Cabe agora a cada um de nós nos deseducar. Como? Escutando aqueles que há séculos são marginalizados, silenciados, invisibilizados, oprimidos. Lendo o que eles estão escrevendo. Abaixando a cabeça para compreender tudo o que fizemos de errado até aqui. Entendendo que corpos brancos carregam em si violências mesmo que não concordemos com elas, mesmo que as rejeitemos, mesmo que nos enojemos. A desconstrução começa em cada um de nós.

Leonardo Ponzo, o argentino detido ontem por imitar um macaco na tentativa de ofender corintianos, é apenas mais um entre milhões. O presidente da República, que quando era candidato comparou negro a gado em palestra na Hebraica do Rio (of all places, como diria meu amigo Jay), é apenas um outro qualquer.

As constrangedoras campanhas da FIFA, da Conmebol e da CBF que se limitam a confeccionar faixas e camisas para cumprir tabela nessa luta não vão mudar absolutamente nada de estrutural. Pois se a maior parte dos jogadores e das jogadoras de futebol são negros e negras e a gente pode contar nos dedos quantos deles e delas viram treinadores, narradores, comentaristas, dirigentes e diretores da CBF a estrutura racista está sendo esfregada bem nas nossas fuças.

Ponzo é apenas mais um ser humano desprezível movido à ignorância. Uma rápida investigação no espelho revelaria a ele mesmo que é provável que ele não seja descendente do príncipe da Dinamarca. Nós somos as veias abertas da América Latina (Salve Galeano). Mesmo os mais pálidos e de olhos azuis entre nós são chamados de chicanos pela a turma do norte global (salve Bacurau).

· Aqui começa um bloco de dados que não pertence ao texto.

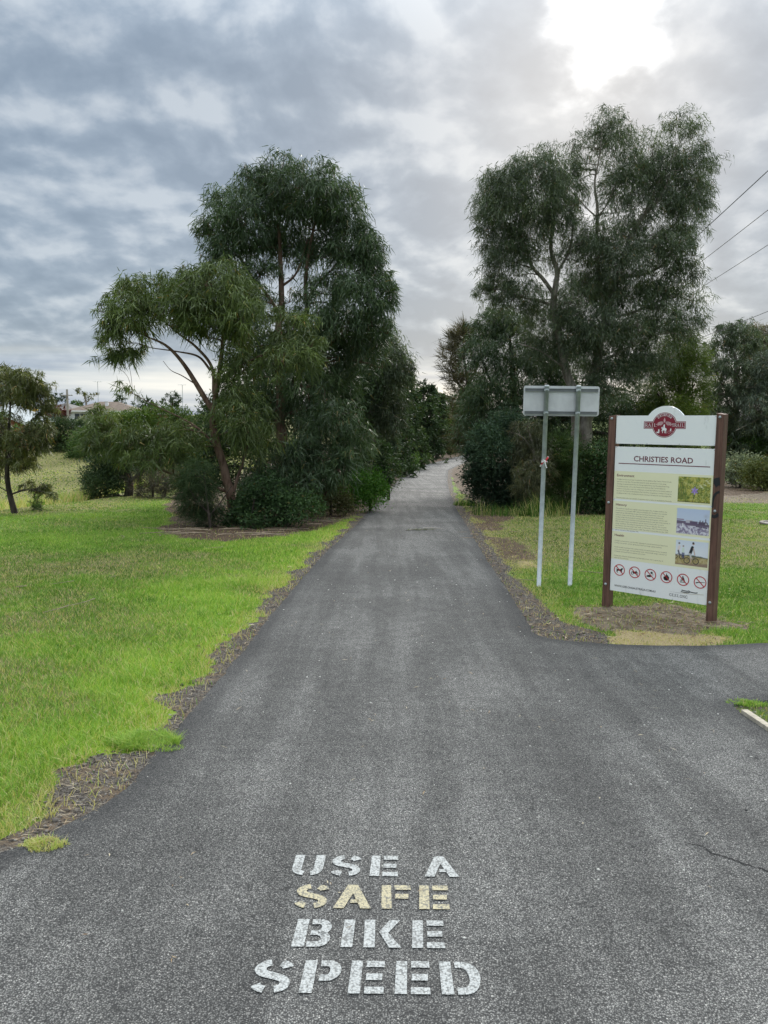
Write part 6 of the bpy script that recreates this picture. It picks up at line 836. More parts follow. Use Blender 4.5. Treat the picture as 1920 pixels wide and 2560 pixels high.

Seria importante que nos enxergássemos pelo que somos: nações erguidas através de um longo processo de colonização, extermínio, exploração, genocídio. Nós, brasileiros, temos nas nossas costas quase 400 anos de escravidão. Se existimos há pouco mais de 500 anos assim com esse nome de Brasil então passamos muito mais tempo escravizando pessoas negras do que não escravizando. Essa estrutura racista faz parte das nas nossas vísceras e das nossas instituições.

O racismo funciona perfeitamente aos que estão no poder. Enquanto a gente se mata no chão de fábrica eles reinam nos andares de cima. Ponzo é apenas mais um ser humano desprezível, ignorante, medíocre. E é a ponta do iceberg.

O Boca se manifestou. Uma nota curta disponibilizada nas redes sociais e cheia de indignação. Do que vale? De nada. De absolutamente nada.

Seria essencial que o futebol de fato se metesse nesse pântano. Políticas de reparação, de reestruturação, de retomada. Conscientização. Educação. Restauração.

É preciso apenas uma coisa para isso: vontade política. Dinheiro nesse ambiente não falta. Aliás, sobra. Mas não há vontade política. Porque os que estão no poder não querem correr o risco de perder o poder. Então eles fingem lutar. Mais uma faixa. Mais bottons. Mais camisetas. Mais uma campanha. Chama alguém do marketing.

De imediato, clubes cujos torcedores fossem flagrados em atos racistas deveriam ser eliminados da competição em questão. Novas soluções para velhos problemas. Radical, alguns diriam. Radical, eu argumentaria, é o racismo.